Kuwait's emir suspends parliament

KUWAIT CITY  - Kuwaiti Emir Sheikh Sabah al-Ahmad Al-Sabah issued a decree on Monday to suspend parliament for one month in an apparent bid to defuse tensions between the government and MPs.
The decision was based on an article in the constitution that allows the ruler to suspend parliamentary proceedings for a maximum of a month, said an official statement cited by state media.
Earlier on Monday, the cabinet approved a draft decree recommending to the emir that he enforce the suspension, which is effective from Monday. The decision was taken because of the "need to prepare the political scene to achieve the desired cooperation between the executive power and the legislature," said a cabinet statement.
Tensions have increased between the opposition-controlled parliament, elected just over four months ago, and the government controlled by the ruling Al-Sabah family. Opposition MPs have repeatedly accused some government members of wide-ranging irregularities, forcing two cabinet ministers to quit since the opposition scored an impressive victory in February snap polls.
Finance Minister Mustafa al-Shamali resigned last month following a marathon grilling in parliament by opposition lawmakers who accused him of squandering public funds and committing irregularities.
And minister of social affairs and labour Ahmad al-Rujaib quit last week after MPs filed to quiz him over allegations of irregularities.
Opposition MPs acknowledged the emir's constitutional right to take the decision, but warned of attempts by certain quarters to push for dissolving the parliament. Only the emir has the right to dissolve parliament.

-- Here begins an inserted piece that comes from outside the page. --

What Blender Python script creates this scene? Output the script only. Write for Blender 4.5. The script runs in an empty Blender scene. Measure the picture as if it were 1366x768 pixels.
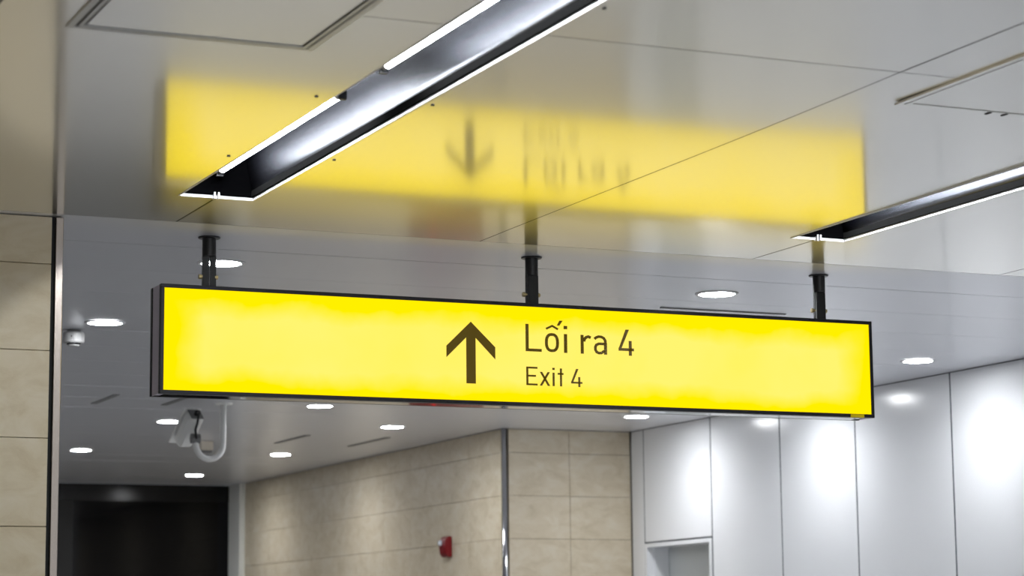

Prominent opposition MP Mussallam al-Barrak said suspending parliament in this way is an "absolute right of the emir."
He said the suspension has got nothing to do with MPs, but it appears that "the (reshuffle) of the cabinet is going through a crisis."
"There are influential sides pushing for dissolving parliament and I tell them that their problem is not with parliament but with the people who elected the MPs," opposition Islamist lawmaker Jamaan al-Harbash said.
Opposition MP Bader al-Dahum also spoke of an attempt to dissolve parliament, and warned that "the opposition will mobilise its supporters" on the streets.
Unprecedented youth-led street protests last year forced prime minister Sheikh Nasser Mohammad al-Ahmad Al-Sabah to stand down in November. Parliament was dissolved a week later and snap polls took place on February 2.
Pro-government MP Nabeel al-Fadl said the suspension was taken because the "opposition has continuously blackmailed the government... and hijacked parliament."
The emirate has been rocked by a series of political crises since 2006 during which eight governments resigned and parliament was dissolved four times.